For the federal government, each agency has its own FOIA site that outlines its procedures for FOIA requests and some allow you to do that online. The agency FOIA pages will also direct to their public internet pages that may already have the information that you need, which woudl eliminate the need fo a formal FOIA request. If I have the name of the agency I likely can provide you a link to the relevant page with that information.

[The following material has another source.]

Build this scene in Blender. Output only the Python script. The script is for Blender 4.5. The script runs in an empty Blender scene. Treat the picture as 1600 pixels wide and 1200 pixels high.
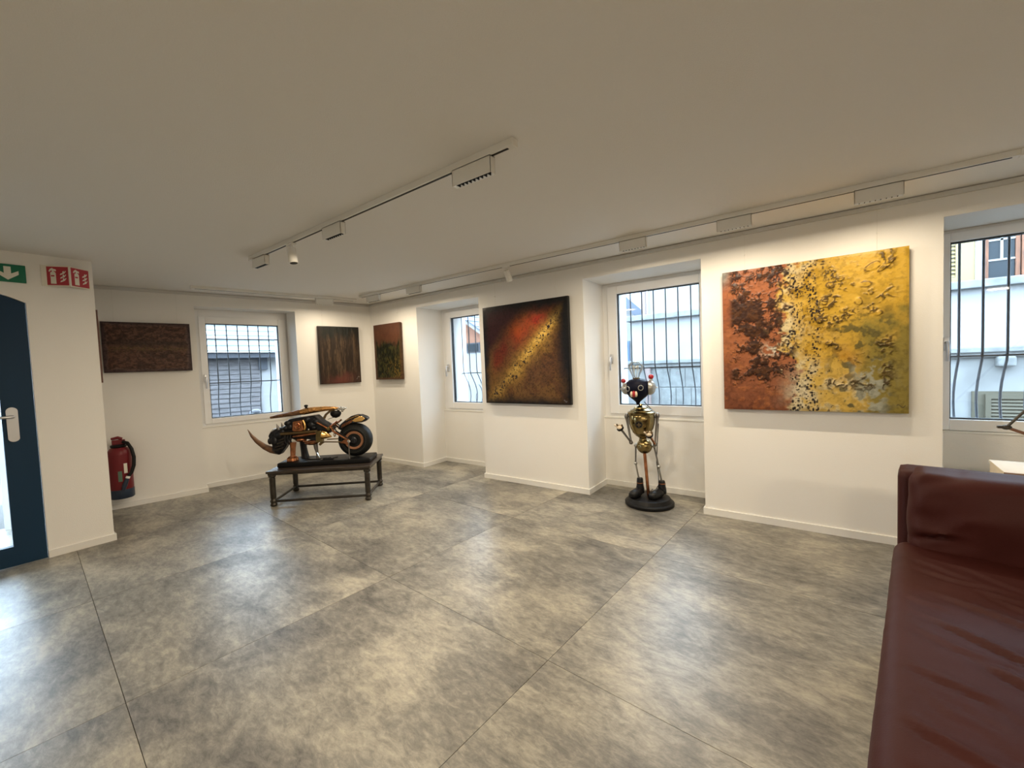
import bpy, bmesh, math, random
import numpy as np
from mathutils import Vector, Matrix
random.seed(7)
R = math.radians
S = bpy.context.scene
C = S.collection

# ------------------------------------------------------------------ camera, sky, exposure
CAM_Z = 1.26
F_PX = 643.5
right = Vector((0.80905798, 0.58637184, -0.03991559))
up = Vector((0.00641812, 0.05909625, 0.99823166))
fwd = Vector((-0.58769379, 0.80788347, -0.04404889))
cam_d = bpy.data.cameras.new('camera')
cam_d.sensor_width = 36.0
cam_d.lens = F_PX / 1600.0 * 36.0
cam_d.clip_start = 0.02
cam = bpy.data.objects.new('camera', cam_d)
C.objects.link(cam)
m = Matrix((right, up, -fwd)).transposed().to_4x4()
m.translation = Vector((0, 0, CAM_Z))
cam.matrix_world = m
S.camera = cam

world = bpy.data.worlds.new('sky')
S.world = world
world.use_nodes = True
wb = world.node_tree.nodes['Background']
wb.inputs[0].default_value = (0.66, 0.83, 1.0, 1)
wb.inputs[1].default_value = 18.0

S.view_settings.view_transform = 'Standard'
S.view_settings.look = 'None'
S.view_settings.gamma = 1.0
S.view_settings.use_curve_mapping = False
S.view_settings.exposure = 0.0
LAMP_COL = (1.0, 0.835, 0.61)
LAMP_W = 1.72          # global lamp multiplier
S.cycles.max_bounces = 7
S.cycles.diffuse_bounces = 4
S.cycles.adaptive_threshold = 0.02
S.cycles.caustics_reflective = False
S.cycles.caustics_refractive = False
S.cycles.transparent_max_bounces = 16
S.cycles.sample_clamp_indirect = 6.0

# ------------------------------------------------------------------ helpers
def tag(o, label=None, cat=None, group=None, kind=None):
    if label: o['label'] = label
    if cat: o['category'] = cat
    if group: o['group'] = group
    if kind: o['kind'] = kind
    return o

def empty(name, loc=(0, 0, 0), rz=0.0, parent=None):
    o = bpy.data.objects.new(name, None)
    C.objects.link(o)
    o.location = loc
    o.rotation_euler = (0, 0, rz)
    o.empty_display_size = 0.1
    if parent: o.parent = parent
    return o

class MB:
    def __init__(s, off=(0, 0, 0)):
        s.v = []; s.f = []; s.o = Vector(off)
    def add(s, vs, fs):
        b = len(s.v)
        s.v += [tuple(Vector(p) + s.o) for p in vs]
        s.f += [tuple(i + b for i in f) for f in fs]
        return s
    def box(s, x0, x1, y0, y1, z0, z1, M=None):
        vs = [Vector(p) for p in ((x0,y0,z0),(x1,y0,z0),(x1,y1,z0),(x0,y1,z0),(x0,y0,z1),(x1,y0,z1),(x1,y1,z1),(x0,y1,z1))]
        if M: vs = [M @ p for p in vs]
        return s.add(vs, [(0,3,2,1),(4,5,6,7),(0,1,5,4),(1,2,6,5),(2,3,7,6),(3,0,4,7)])
    def tube(s, pts, rad, n=10, flat=1.0, closed=False):
        pts = [Vector(p) for p in pts]
        k = len(pts)
        if not hasattr(rad, '__len__'): rad = [rad] * k
        t0 = (pts[1] - pts[0]).normalized()
        ref = Vector((0, 0, 1)) if abs(t0.z) < 0.9 else Vector((0, 1, 0))
        nx = t0.cross(ref).normalized()
        vs = []; fs = []
        for i, p in enumerate(pts):
            a = pts[max(i - 1, 0)]; b = pts[min(i + 1, k - 1)]
            t = (b - a).normalized()
            nx = (nx - t * nx.dot(t)).normalized()
            ny = t.cross(nx)
            for j in range(n):
                q = 2 * math.pi * j / n
                vs.append(p + (nx * math.cos(q) * flat + ny * math.sin(q)) * rad[i])
        for i in range(k - 1):
            for j in range(n):
                fs.append((i*n+j, i*n+(j+1)%n, (i+1)*n+(j+1)%n, (i+1)*n+j))
        fs.append(tuple(range(n - 1, -1, -1)))
        fs.append(tuple((k-1)*n + j for j in range(n)))
        return s.add(vs, fs)
    def lathe(s, prof, c=(0, 0, 0), n=24, axis='z', sx=1.0, sy=1.0):
        c = Vector(c); vs = []; fs = []
        k = len(prof)
        for r, h in prof:
            r = max(r, 1e-5)
            for j in range(n):
                q = 2 * math.pi * j / n
                a, b = math.cos(q) * r * sx, math.sin(q) * r * sy
                if axis == 'z': p = Vector((a, b, h))
                elif axis == 'y': p = Vector((b, h, a))
                else: p = Vector((h, a, b))
                vs.append(c + p)
        for i in range(k - 1):
            for j in range(n):
                fs.append((i*n+j, i*n+(j+1)%n, (i+1)*n+(j+1)%n, (i+1)*n+j))
        fs.append(tuple(range(n - 1, -1, -1)))
        fs.append(tuple((k-1)*n + j for j in range(n)))
        return s.add(vs, fs)
    def ball(s, c, r, n=16):
        if not hasattr(r, '__len__'): r = (r, r, r)
        c = Vector(c); h = n // 2
        vs = []; fs = []
        for i in range(1, h):
            th = math.pi * i / h
            for j in range(n):
                q = 2 * math.pi * j / n
                vs.append(c + Vector((r[0]*math.sin(th)*math.cos(q), r[1]*math.sin(th)*math.sin(q), -r[2]*math.cos(th))))
        for i in range(h - 2):
            for j in range(n):
                fs.append((i*n+j, i*n+(j+1)%n, (i+1)*n+(j+1)%n, (i+1)*n+j))
        b = len(vs); vs += [c - Vector((0, 0, r[2])), c + Vector((0, 0, r[2]))]
        for j in range(n):
            fs.append((b, (j+1)%n, j)); fs.append((b+1, (h-2)*n+j, (h-2)*n+(j+1)%n))
        return s.add(vs, fs)
    def ring(s, c, r_, rt, ny=(0, -1, 0), n=24, m_=8):
        c = Vector(c); nn = Vector(ny).normalized(); a = nn.orthogonal().normalized(); d = nn.cross(a)
        vs = []; fs = []
        for i in range(n):
            q = 2*math.pi*i/n; e = a*math.cos(q) + d*math.sin(q)
            for j in range(m_):
                w_ = 2*math.pi*j/m_; vs.append(c + e*(r_ + rt*math.cos(w_)) + nn*rt*math.sin(w_))
        for i in range(n):
            for j in range(m_): fs.append((i*m_+j, ((i+1)%n)*m_+j, ((i+1)%n)*m_+(j+1)%m_, i*m_+(j+1)%m_))
        return s.add(vs, fs)
    def prism(s, poly, a0, a1, plane='xz'):
        # poly: outline in the plane, extruded between a0 and a1 on the third axis
        n = len(poly)
        def P(p, a):
            if plane == 'xz': return Vector((p[0], a, p[1]))
            if plane == 'yz': return Vector((a, p[0], p[1]))
            return Vector((p[0], p[1], a))
        vs = [P(p, a0) for p in poly] + [P(p, a1) for p in poly]
        fs = [tuple(range(n)), tuple(range(2*n-1, n-1, -1))]
        for i in range(n): fs.append((i, i+n, (i+1)%n+n, (i+1)%n))
        return s.add(vs, fs)
    def build(s, name, mat, parent=None, bevel=0.0, smooth=0.0, seg=2):
        me = bpy.data.meshes.new(name)
        bm = bmesh.new()
        vv = [bm.verts.new(p) for p in s.v]
        for f in s.f:
            try: bm.faces.new([vv[i] for i in f])
            except ValueError: pass
        bmesh.ops.recalc_face_normals(bm, faces=bm.faces)
        if bevel > 0:
            es = [e for e in bm.edges if len(e.link_faces) == 2 and e.calc_face_angle(0) > 0.5]
            bmesh.ops.bevel(bm, geom=es, offset=bevel, segments=seg, profile=0.5, affect='EDGES', clamp_overlap=True)
        bm.to_mesh(me); bm.free()
        if smooth > 0:
            me.polygons.foreach_set('use_smooth', [True] * len(me.polygons))
            me.set_sharp_from_angle(angle=R(smooth))
        me.materials.append(mat)
        o = bpy.data.objects.new(name, me)
        C.objects.link(o)
        if parent: o.parent = parent
        return o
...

As I said before, for federal employees, including law enforcement officers, much of their personnel records are protected from disclosure under the federal Privacy Act and under FOIA exemptions relating to information about individuals that the agency has.

Thanks for the response.

Federal - Customs Border Protection
 
Thanks for the response.

Federal - Customs Border Protection

Customs and Border Protection (CBP)'s FOIA page allows you to make the request online, which will be the fastest way to get a response to your request. If you don't want your request to get bogged down and take forever to process, I recommend you specify as clearly as a possible the exact records you are looking for. A broad request, like "every document relating to employee Sam Smith" will take a lot of searching — and a whole lot of redaction — for the agency FOIA office to do, slowing things down a lot.